*WHAT TO DO:*
Copy out the data below as written; omit any images.

*DATA SECTION:*
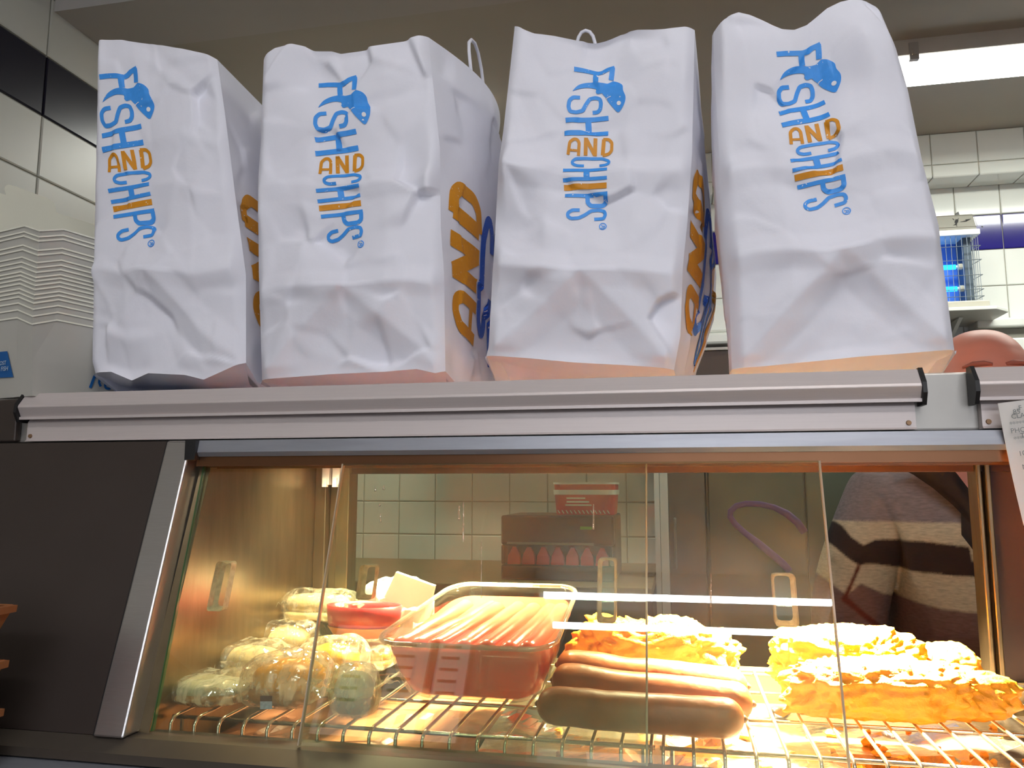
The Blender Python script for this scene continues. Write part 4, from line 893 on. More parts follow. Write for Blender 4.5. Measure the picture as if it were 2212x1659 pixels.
# ------------------------------------------------------------------ food
def blob(c, dims, rotz, seed, amp, fs, n=40, k=26, sq=0.8, flat=0.35, fine=0.0, fs2=60, bend=0.0):
    """lumpy rounded body resting on z = c.z; dims are full sizes"""
    rows = []; c = Vector(c); cr, sr = math.cos(rotz), math.sin(rotz)
    for j in range(k+1):
        ph = -math.pi/2+math.pi*j/k; row = []
        for i in range(n):
            th = 2*math.pi*i/n
            f = lambda v, e: math.copysign(abs(v)**e, v)
            p = Vector((f(math.cos(ph), sq)*f(math.cos(th), sq), f(math.cos(ph), sq)*f(math.sin(th), sq), f(math.sin(ph), sq)))
            q = Vector((p.x*dims[0]/2, p.y*dims[1]/2, p.z*dims[2]/2))
            s_ = 1+amp*noise.fractal(q*fs+Vector((seed, seed*2.1, 0)), 1.0, 2.0, 4)
            if fine: s_ += fine*noise.noise(q*fs2+Vector((0, seed, 7)))
            q = Vector((q.x*s_, q.y*s_+bend*(q.x/dims[0]*2)**2, q.z*s_))
            if q.z < -dims[2]*flat: q.z = -dims[2]*flat-0.1*(abs(q.z)-dims[2]*flat)
            row.append(Vector((q.x*cr-q.y*sr, q.x*sr+q.y*cr, q.z)))
        rows.append(row)
    zmin = min(p.z for r_ in rows for p in r_)
    rows = [[(c.x+p.x, c.y+p.y, c.z+p.z-zmin) for p in r_] for r_ in rows]
    return MB().rings(rows, True, True)
SAUS = mat('browned_sausage', (134, 70, 28), 0.42, var=0.28, scale=55, bump=0.3, bscale=140, coat=0.08)
SAUSE = mat('sausage_knot', (110, 58, 30), 0.5, var=0.2)
def sausage(p, q, r_, label, name='sausage', m=SAUS, group='browned sausages on the wire rack', arch=0.004, cat='sausage', seed=0):
    p, q = Vector(p), Vector(q); k = 30; pts, rs = [], []
    side = (q-p).cross(Vector((0, 0, 1))).normalized()
    for i in range(k+1):
        t = i/k; x = (1-math.cos(math.pi*t))/2; c = p.lerp(q, x)+side*arch*math.sin(math.pi*x)
        L = (q-p).length; d = min(x, 1-x)*L; rr = r_*math.sqrt(max(0.0, 1-(1-min(1, d/r_))**2))*0.97+0.0006
        rr *= 1+0.04*noise.noise(Vector((x*6+seed, seed, 0)))
        pts.append(c+Vector((0, 0, 0.0015*noise.noise(Vector((x*4, seed*3, 1)))))); rs.append(rr)
    lo = min(p.z, q.z)-r_
    t = thing(name, label, cat, ((p.x+q.x)/2, (p.y+q.y)/2, lo), group)
    mb = MB().tube(pts, rs, 18)
    mb.v = [tuple(Vector(v)*1.0+Vector((0, 0, 0.0006*noise.noise(Vector(v)*90)))) for v in mb.v]
    obj('sausage_body', mb, m, t, smooth=True)
    for e, d_ in ((p, (p-q).normalized()), (q, (q-p).normalized())):
        obj('twisted_end', MB().tube([e-d_*0.003, e+d_*0.0012, e+d_*0.003], [0.0045, 0.003, 0.0008], 8), SAUSE if m is SAUS else m, t, smooth=True)
    return t
zS = ZRK
def on_rack(px, py, z): return at(px, py, Z=z)
r1, r2_, r3 = 0.0168, 0.0182, 0.0170
sausage(at(1158, 1508, Y=0.742)*1 if False else Vector((at(1160, 1508, Y=0.742).x, 0.747, zS+r1)), Vector((at(1606, 1535, Y=0.742).x, 0.735, zS+r1)), r1, 'browned sausage nearest the front glass, plump and straight', seed=1)
sausage(Vector((at(1192, 1452, Y=0.80).x, 0.806, zS+r2_+0.006)), Vector((at(1622, 1490, Y=0.80).x, 0.780, zS+r2_)), r2_, 'browned sausage lying between the front one and the rear one', seed=5)
sausage(Vector((at(1206, 1420, Y=0.86).x, 0.853, zS+r3+0.012)), Vector((at(1612, 1460, Y=0.85).x, 0.834, zS+r3+0.004)), r3, 'browned sausage at the rear, half hidden in front of crusty fish', seed=9)
def fish(c, dims, rot, seed, label, bend=0.0):
    t = thing('battered_fish', label, 'battered fish', c, 'battered fish under the heat lamp')
    obj('batter', blob(c, dims, rot, seed, 0.20, 26, 130, 72, 0.70, 0.36, 0.11, 170, bend), BATTER, t, smooth=True)
    rg = random.Random(seed); fl = MB()
    for k in range(26):
        a = rg.uniform(0, 6.28); u_ = rg.uniform(0.2, 0.85); lx, ly = math.cos(a)*dims[0]/2*u_, math.sin(a)*dims[1]/2*u_
        h = dims[2]*0.80*math.sqrt(max(0.05, 1-u_*u_)); x = c[0]+lx*math.cos(rot)-ly*math.sin(rot); y = c[1]+lx*math.sin(rot)+ly*math.cos(rot); z = c[2]+h; s_ = rg.uniform(0.003, 0.008)
        rn = lambda q, zq: [(x+q*math.cos(b_*0.9)*rg.uniform(.6, 1.4), y+q*math.sin(b_*0.9)*rg.uniform(.6, 1.4), zq) for b_ in range(7)]
        fl.rings([rn(s_, z-0.006), rn(s_*0.9, z), rn(s_*0.3, z+s_*0.8)])
    f = obj('batter_flakes', fl, BATTER, t, smooth=True); f['kind'] = 'stuff'
    return t
cF = lambda a, b_, Y: ((at(a, 1450, Y=Y).x+at(b_, 1450, Y=Y).x)/2, Y, ZRK+0.0002)
wF = lambda a, b_, Y: abs(at(a, 1450, Y=Y).x-at(b_, 1450, Y=Y).x)
fish(cF(1690, 2150, 0.845), (wF(1700, 2172, 0.845)*1.0, 0.078, 0.056), 0.05, 3, 'long battered fish fillet nearest the glass on the foil-lined rack')
fish(cF(1672, 1985, 0.938), (wF(1672, 1985, 0.938), 0.075, 0.072), -0.03, 8, 'tall crusty battered fish piece behind the long fillet')
fish(cF(1985, 2118, 0.945), (wF(1985, 2112, 0.945), 0.060, 0.054), 0.2, 13, 'short battered fish piece beside the steel rear post')
fish(cF(1236, 1592, 0.938), (wF(1236, 1592, 0.938), 0.070, 0.075), 0.0, 21, 'crusty battered fish behind the three browned sausages')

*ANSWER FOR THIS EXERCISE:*
The Blender Python script for this scene continues. Write part 4, from line 893 on. More parts follow. Write for Blender 4.5. Measure the picture as if it were 2212x1659 pixels.
# ------------------------------------------------------------------ food
def blob(c, dims, rotz, seed, amp, fs, n=40, k=26, sq=0.8, flat=0.35, fine=0.0, fs2=60, bend=0.0):
    """lumpy rounded body resting on z = c.z; dims are full sizes"""
    rows = []; c = Vector(c); cr, sr = math.cos(rotz), math.sin(rotz)
    for j in range(k+1):
        ph = -math.pi/2+math.pi*j/k; row = []
        for i in range(n):
            th = 2*math.pi*i/n
            f = lambda v, e: math.copysign(abs(v)**e, v)
            p = Vector((f(math.cos(ph), sq)*f(math.cos(th), sq), f(math.cos(ph), sq)*f(math.sin(th), sq), f(math.sin(ph), sq)))
            q = Vector((p.x*dims[0]/2, p.y*dims[1]/2, p.z*dims[2]/2))
            s_ = 1+amp*noise.fractal(q*fs+Vector((seed, seed*2.1, 0)), 1.0, 2.0, 4)
            if fine: s_ += fine*noise.noise(q*fs2+Vector((0, seed, 7)))
            q = Vector((q.x*s_, q.y*s_+bend*(q.x/dims[0]*2)**2, q.z*s_))
            if q.z < -dims[2]*flat: q.z = -dims[2]*flat-0.1*(abs(q.z)-dims[2]*flat)
            row.append(Vector((q.x*cr-q.y*sr, q.x*sr+q.y*cr, q.z)))
        rows.append(row)
    zmin = min(p.z for r_ in rows for p in r_)
    rows = [[(c.x+p.x, c.y+p.y, c.z+p.z-zmin) for p in r_] for r_ in rows]
    return MB().rings(rows, True, True)
SAUS = mat('browned_sausage', (134, 70, 28), 0.42, var=0.28, scale=55, bump=0.3, bscale=140, coat=0.08)
SAUSE = mat('sausage_knot', (110, 58, 30), 0.5, var=0.2)
def sausage(p, q, r_, label, name='sausage', m=SAUS, group='browned sausages on the wire rack', arch=0.004, cat='sausage', seed=0):
    p, q = Vector(p), Vector(q); k = 30; pts, rs = [], []
    side = (q-p).cross(Vector((0, 0, 1))).normalized()
    for i in range(k+1):
        t = i/k; x = (1-math.cos(math.pi*t))/2; c = p.lerp(q, x)+side*arch*math.sin(math.pi*x)
        L = (q-p).length; d = min(x, 1-x)*L; rr = r_*math.sqrt(max(0.0, 1-(1-min(1, d/r_))**2))*0.97+0.0006
        rr *= 1+0.04*noise.noise(Vector((x*6+seed, seed, 0)))
        pts.append(c+Vector((0, 0, 0.0015*noise.noise(Vector((x*4, seed*3, 1)))))); rs.append(rr)
    lo = min(p.z, q.z)-r_
    t = thing(name, label, cat, ((p.x+q.x)/2, (p.y+q.y)/2, lo), group)
    mb = MB().tube(pts, rs, 18)
    mb.v = [tuple(Vector(v)*1.0+Vector((0, 0, 0.0006*noise.noise(Vector(v)*90)))) for v in mb.v]
    obj('sausage_body', mb, m, t, smooth=True)
    for e, d_ in ((p, (p-q).normalized()), (q, (q-p).normalized())):
        obj('twisted_end', MB().tube([e-d_*0.003, e+d_*0.0012, e+d_*0.003], [0.0045, 0.003, 0.0008], 8), SAUSE if m is SAUS else m, t, smooth=True)
    return t
zS = ZRK
def on_rack(px, py, z): return at(px, py, Z=z)
r1, r2_, r3 = 0.0168, 0.0182, 0.0170
sausage(at(1158, 1508, Y=0.742)*1 if False else Vector((at(1160, 1508, Y=0.742).x, 0.747, zS+r1)), Vector((at(1606, 1535, Y=0.742).x, 0.735, zS+r1)), r1, 'browned sausage nearest the front glass, plump and straight', seed=1)
sausage(Vector((at(1192, 1452, Y=0.80).x, 0.806, zS+r2_+0.006)), Vector((at(1622, 1490, Y=0.80).x, 0.780, zS+r2_)), r2_, 'browned sausage lying between the front one and the rear one', seed=5)
sausage(Vector((at(1206, 1420, Y=0.86).x, 0.853, zS+r3+0.012)), Vector((at(1612, 1460, Y=0.85).x, 0.834, zS+r3+0.004)), r3, 'browned sausage at the rear, half hidden in front of crusty fish', seed=9)
def fish(c, dims, rot, seed, label, bend=0.0):
    t = thing('battered_fish', label, 'battered fish', c, 'battered fish under the heat lamp')
    obj('batter', blob(c, dims, rot, seed, 0.20, 26, 130, 72, 0.70, 0.36, 0.11, 170, bend), BATTER, t, smooth=True)
    rg = random.Random(seed); fl = MB()
    for k in range(26):
        a = rg.uniform(0, 6.28); u_ = rg.uniform(0.2, 0.85); lx, ly = math.cos(a)*dims[0]/2*u_, math.sin(a)*dims[1]/2*u_
        h = dims[2]*0.80*math.sqrt(max(0.05, 1-u_*u_)); x = c[0]+lx*math.cos(rot)-ly*math.sin(rot); y = c[1]+lx*math.sin(rot)+ly*math.cos(rot); z = c[2]+h; s_ = rg.uniform(0.003, 0.008)
        rn = lambda q, zq: [(x+q*math.cos(b_*0.9)*rg.uniform(.6, 1.4), y+q*math.sin(b_*0.9)*rg.uniform(.6, 1.4), zq) for b_ in range(7)]
        fl.rings([rn(s_, z-0.006), rn(s_*0.9, z), rn(s_*0.3, z+s_*0.8)])
    f = obj('batter_flakes', fl, BATTER, t, smooth=True); f['kind'] = 'stuff'
    return t
cF = lambda a, b_, Y: ((at(a, 1450, Y=Y).x+at(b_, 1450, Y=Y).x)/2, Y, ZRK+0.0002)
wF = lambda a, b_, Y: abs(at(a, 1450, Y=Y).x-at(b_, 1450, Y=Y).x)
fish(cF(1690, 2150, 0.845), (wF(1700, 2172, 0.845)*1.0, 0.078, 0.056), 0.05, 3, 'long battered fish fillet nearest the glass on the foil-lined rack')
fish(cF(1672, 1985, 0.938), (wF(1672, 1985, 0.938), 0.075, 0.072), -0.03, 8, 'tall crusty battered fish piece behind the long fillet')
fish(cF(1985, 2118, 0.945), (wF(1985, 2112, 0.945), 0.060, 0.054), 0.2, 13, 'short battered fish piece beside the steel rear post')
fish(cF(1236, 1592, 0.938), (wF(1236, 1592, 0.938), 0.070, 0.075), 0.0, 21, 'crusty battered fish behind the three browned sausages')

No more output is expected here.